A directly opposite policy appears to prevail at the North. Not only is every movement of the Federal troops Heralded abroad with lightning speed for the “sensation press,” but it would seem as if the news-gatherers have access to the records of the Departments, so as to enable them to proclaim in advance every plan and purpose of the Government, whether great or small.—National Intelligencer, June 18.

—Noah L. Farnham, late Lieutenant-Colonel of the Regiment of Fire Zouaves of New York, was appointed Colonel of that Regiment, in place of the late Colonel Ellsworth.—N. Y. World, June 5.

—Judge Taney’s written opinion in the habeas corpus case of Merriman, was published in the Washington National Intelligencer of this date. It is simply a protest against the suspension of the writ by the President of the United States. The Judge argues that Congress alone has the legal authority to suspend this privilege, and that the President cannot “in any emergency, or in any state of things,” authorize its suspension.

—Ten Regiments of foot, with Doubleday’s, Dodge’s, and Seymour’s batteries of flying artillery and five hundred dragoons, were in camp around Chambersburg, Pa.—Thirty-two men arrived at Williamsport, Md., from Berkley Co., Va., whence they had fled to avoid impressment into the rebel army.—A new Collector was appointed for Louisville, Kentucky, with orders to prohibit the shipment South of provisions, via that port.—N. Y. Herald, June 5.
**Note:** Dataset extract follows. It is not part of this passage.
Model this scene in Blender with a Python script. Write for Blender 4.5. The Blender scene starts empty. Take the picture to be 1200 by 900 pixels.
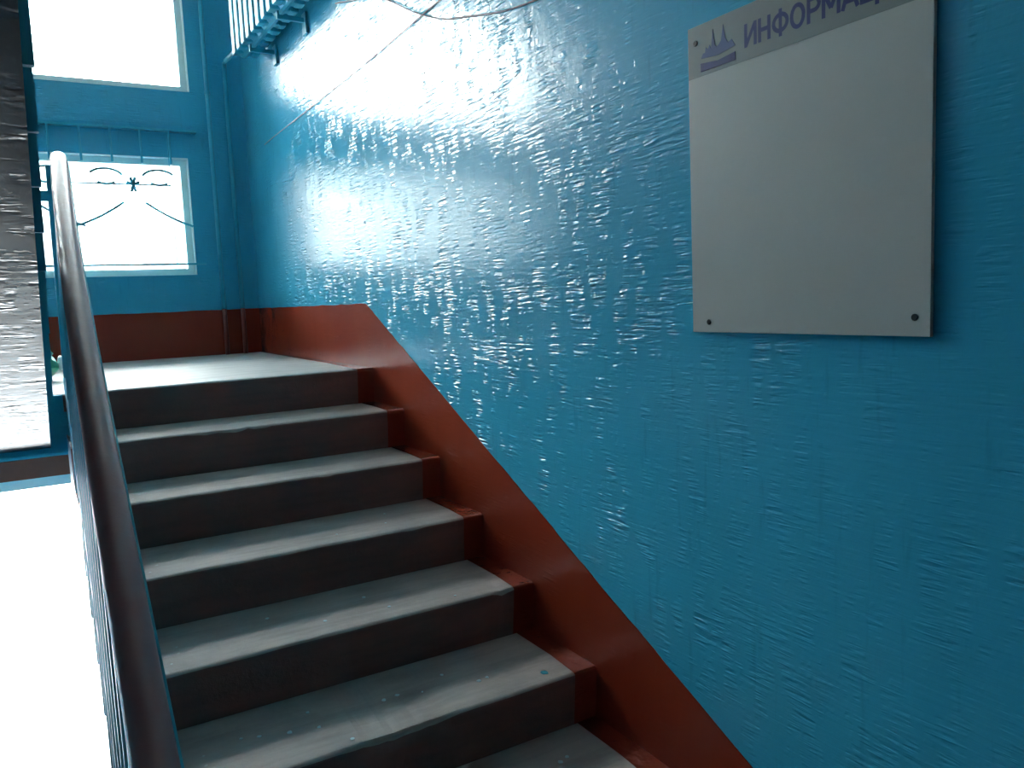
import bpy, bmesh, math, random
from mathutils import Vector, Matrix, noise
random.seed(7)
S = bpy.context.scene
C = S.collection

# ------------------------------------------------------------------ camera
EZ = 1.527                                  # eye height over the lower floor
YAW, PIT, ROL, FPX = 0.53343, -0.10656, -0.04249, 949.43
fwd = Vector((math.sin(YAW)*math.cos(PIT), math.cos(YAW)*math.cos(PIT), math.sin(PIT)))
rgt = Vector((math.cos(YAW), -math.sin(YAW), 0)); upv = rgt.cross(fwd)
r_ = rgt*math.cos(ROL)+upv*math.sin(ROL); u_ = -rgt*math.sin(ROL)+upv*math.cos(ROL)
cd = bpy.data.cameras.new('camera'); cam = bpy.data.objects.new('camera', cd); C.objects.link(cam)
m = Matrix.Identity(4)
for i in range(3):
    m[i][0] = r_[i]; m[i][1] = u_[i]; m[i][2] = -fwd[i]
m[2][3] = EZ
cam.matrix_world = m
cd.sensor_fit = 'HORIZONTAL'; cd.sensor_width = 36; cd.lens = FPX/1200*36
cd.clip_start = .02; cd.clip_end = 500
S.camera = cam

# ------------------------------------------------------------------ sky, exposure
SKY = 12.0
w = bpy.data.worlds.new('overcast_sky'); S.world = w; w.use_nodes = True
nt = w.node_tree; nt.nodes.clear()
o_ = nt.nodes.new('ShaderNodeOutputWorld'); b_ = nt.nodes.new('ShaderNodeBackground')
tc = nt.nodes.new('ShaderNodeTexCoord'); sp = nt.nodes.new('ShaderNodeSeparateXYZ'); cr = nt.nodes.new('ShaderNodeValToRGB')
cr.color_ramp.elements[0].position = 0.0; cr.color_ramp.elements[0].color = (1,1,1,1)
cr.color_ramp.elements[1].position = 1.0; cr.color_ramp.elements[1].color = (.90,.96,1,1)
nt.links.new(tc.outputs['Generated'], sp.inputs[0]); nt.links.new(sp.outputs['Z'], cr.inputs[0])
nt.links.new(cr.outputs[0], b_.inputs['Color']); b_.inputs['Strength'].default_value = SKY
nt.links.new(b_.outputs[0], o_.inputs[0])
S.view_settings.view_transform = 'Standard'; S.view_settings.look = 'None'
S.view_settings.exposure = 1.75; S.view_settings.gamma = 1.0; S.view_settings.use_curve_mapping = False

# ------------------------------------------------------------------ measures (z relative to the eye)
XW = 1.3104; XN = 1.2329; Y0 = 3.4304; Z0 = -.287; T = .3245; R = .155; SL = R/T
HD = .286; YB = 5.443; YD = 3.4748; XL = .085; XUR = .03; XLW = -1.25
NL = 8                                      # risers of the lower flight, landing edge included
FLZ = Z0-NL*R; HALLZ = -2.72; SLABZ = 1.27

# ------------------------------------------------------------------ materials
def new_mat(name):
    m = bpy.data.materials.new(name); m.use_nodes = True
    n = m.node_tree.nodes; b = n['Principled BSDF']
    return m, m.node_tree, b
def mapping(t, scale, loc=(0,0,0)):
    tc = t.nodes.new('ShaderNodeTexCoord'); mp = t.nodes.new('ShaderNodeMapping')
    mp.inputs['Scale'].default_value = scale; mp.inputs['Location'].default_value = loc
    t.links.new(tc.outputs['Object'], mp.inputs['Vector']); return mp.outputs[0]
def noise_n(t, vec, sc=1., det=3, rough=.5, dist=0.):
    n = t.nodes.new('ShaderNodeTexNoise'); n.inputs['Scale'].default_value = sc
    n.inputs['Detail'].default_value = det; n.inputs['Roughness'].default_value = rough
    n.inputs['Distortion'].default_value = dist
    t.links.new(vec, n.inputs['Vector']); return n.outputs['Fac']
def ramp(t, v, stops):
    r = t.nodes.new('ShaderNodeValToRGB'); e = r.color_ramp.elements
    while len(e) < len(stops): e.new(.5)
    for q, (p, c) in zip(e, stops):
        q.position = p; q.color = (c, c, c, 1) if isinstance(c, (int, float)) else (*c, 1)
    t.links.new(v, r.inputs[0]); return r.outputs[0]
def math_n(t, op, a, b=None):
    n = t.nodes.new('ShaderNodeMath'); n.operation = op
    for i, v in enumerate((a, b)):
        if v is None: continue
        if isinstance(v, (int, float)): n.inputs[i].default_value = v
        else: t.links.new(v, n.inputs[i])
    return n.outputs[0]
def mixc(t, f, a, b, mode='MIX'):
    n = t.nodes.new('ShaderNodeMix'); n.data_type = 'RGBA'; n.blend_type = mode
    for i, v in ((0, f), (6, a), (7, b)):
        if isinstance(v, (int, float)): n.inputs[i].default_value = v
        elif isinstance(v, tuple): n.inputs[i].default_value = (*v, 1)
        else: t.links.new(v, n.inputs[i])
    return n.outputs[2]
def bump(t, b, h, dist, strength=1.):
    n = t.nodes.new('ShaderNodeBump'); n.inputs['Distance'].default_value = dist; n.inputs['Strength'].default_value = strength
    t.links.new(h, n.inputs['Height']); t.links.new(n.outputs[0], b.inputs['Normal'])

def painted(name, col, col2, rough=.22, amp=1., ripple=1., spec=.5, runs=1.):
    """old oil paint brushed thickly: clusters of horizontal wrinkles, vertical runs"""
    m, t, b = new_mat(name)
    rip = math_n(t, 'SUBTRACT', noise_n(t, mapping(t, (11,11,105)), 1., 1.5, .5, .5), .5)
    mask = ramp(t, noise_n(t, mapping(t, (21,21,11), (3,1,2)), 1., 2, .6), [(.47, 0), (.70, 1)])
    broad = ramp(t, noise_n(t, mapping(t, (2.5,2.5,2.5), (8,1,2)), 1., 2, .6), [(.35, .35), (.65, 1)])
    orange = noise_n(t, mapping(t, (60,60,60)), 1., 2)
    slow = noise_n(t, mapping(t, (6,6,3), (5,5,5)), 1., 2)
    run = noise_n(t, mapping(t, (34,34,4.5), (9,2,0)), 1., 3, .6)
    runm = ramp(t, run, [(.60, 0), (.74, 1)])
    h = math_n(t, 'MULTIPLY', math_n(t, 'MULTIPLY', math_n(t, 'MULTIPLY', rip, mask), broad), .011*amp*ripple)
    h = math_n(t, 'ADD', h, math_n(t, 'MULTIPLY', rip, .0006*amp*ripple))
    h = math_n(t, 'ADD', h, math_n(t, 'MULTIPLY', orange, .00030*amp))
    h = math_n(t, 'ADD', h, math_n(t, 'MULTIPLY', slow, .0018*amp))
    bump(t, b, h, 1.)
    f = ramp(t, noise_n(t, mapping(t, (3,3,1.2)), 1., 5, .6), [(.35, 0), (.7, 1)])
    c = mixc(t, f, col, col2)
    f2 = math_n(t, 'MULTIPLY', runm, .22*runs)
    c = mixc(t, f2, c, tuple(x*.45 for x in col))
    t.links.new(c, b.inputs['Base Color'])
    rr = math_n(t, 'ADD', math_n(t, 'MULTIPLY', runm, -.04*runs), rough)
    t.links.new(rr, b.inputs['Roughness'])
    b.inputs['Specular IOR Level'].default_value = spec
    return m
BLUE = painted('blue_gloss_paint', (.038,.345,.52), (.046,.385,.57), .215)
RED = painted('red_brown_gloss_paint', (.215,.028,.013), (.25,.038,.016), .26, .5, .5, .33, .15)
RED2 = painted('red_brown_thick_paint', (.24,.034,.016), (.28,.046,.020), .20, 4.0, .3, .6, 0.)
def simple(name, col, rough=.5, spec=.5, metal=0., nz=None, var=None, bumpd=0., bscale=60):
    m, t, b = new_mat(name)
    b.inputs['Base Color'].default_value = (*col, 1); b.inputs['Roughness'].default_value = rough
    b.inputs['Specular IOR Level'].default_value = spec; b.inputs['Metallic'].default_value = metal
    if var:
        f = ramp(t, noise_n(t, mapping(t, nz or (8,8,8)), 1., 5, .6), [(.3, 0), (.7, 1)])
        t.links.new(mixc(t, f, col, var), b.inputs['Base Color'])
    if bumpd:
        bump(t, b, noise_n(t, mapping(t, (bscale,)*3), 1., 4), bumpd)
    return m
PBLUE = simple('blue_metal_paint', (.028,.35,.49), .45, .35, var=(.038,.39,.53), bumpd=.002, bscale=40)
PRED = simple('red_pipe_paint', (.17,.022,.014), .3)
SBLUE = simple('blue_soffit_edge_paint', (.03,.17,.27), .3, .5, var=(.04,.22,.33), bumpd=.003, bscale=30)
FRAME = simple('white_window_paint', (.62,.78,.80), .45, .4, var=(.55,.71,.73), bumpd=.001)
FILLGREY = simple('dull_grey_wall', (.34,.36,.36), .9, .2)
BROWNW = simple('brown_wood_paint', (.13,.055,.04), .45, .4, var=(.10,.04,.03))
PVC = simple('brown_handrail_plastic', (.30,.115,.11), .34, .5, nz=(6,6,6), var=(.33,.18,.17), bumpd=.0015, bscale=25)
CEIL = simple('whitewash', (.74,.74,.72), .85, .2, var=(.66,.67,.65), bumpd=.002)
IRON = simple('dark_metal', (.03,.03,.03), .4, .5, .6)
CABLE = simple('grey_cable', (.18,.22,.24), .5)
BOARD = simple('board_plastic', (.48,.48,.45), .42, .35, nz=(3,3,3), var=(.43,.44,.41))
HEADER = simple('header_print', (.21,.235,.23), .42, .35)
INK = simple('blue_ink', (.018,.028,.14), .45, .3)
INK2 = simple('pale_blue_ink', (.06,.09,.22), .45, .3)
BAG = simple('green_plastic_film', (.05,.42,.24), .3, .5, var=(.10,.52,.34), bumpd=.01, bscale=14)
BAGW = simple('white_plastic_film', (.8,.85,.85), .35, .5, bumpd=.01, bscale=16)
GROUND = simple('snowy_ground', (.60,.62,.63), .9, .2)
RENDERW = simple('grey_render', (.27,.28,.28), .9, .2)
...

—A proclamation dated Fort Smith, Arkansas, and signed “W. F. Rector, Asst. Adjutant-General,” says, “the authority of the United States has ceased upon this frontier.”—(Doc. 232.)

—The Natchez (Miss.) Courier of this day has the following: “A wise and salutary law was passed by the Confederate Congress, before its adjournment, prohibiting, during the existence of the blockade of any of the Southern ports by the United States Government, the exportation of any raw cotton or cotton yarn except through the seaports of the Confederate States. The penalty for a violation of the law is the forfeiture of the cotton or yarn so at empted to be exported, as also fine or imprisonment for the person violating it. Every steamboat or railroad car, used with the consent of the person owning or in charge of it for the purpose of violating the act, is also forfeited. This law completely blocks the Lincoln scheme. The Administration’s idea was, that if Southern ports were blockaded, the cotton would go by inland routes to Northern seaports for exportation. Great Britain and France will now have to go without cotton, or else raise the Lincoln blockade.”—(See Doc. p. 292.)

—Major-General Price (rebel) of Missouri, issued a proclamation “to prevent all misunderstanding of his opinions and intentions,” and expressed the desire “that the people of Missouri should exercise the right to choose their own position” in the contest.—(Doc. 233.)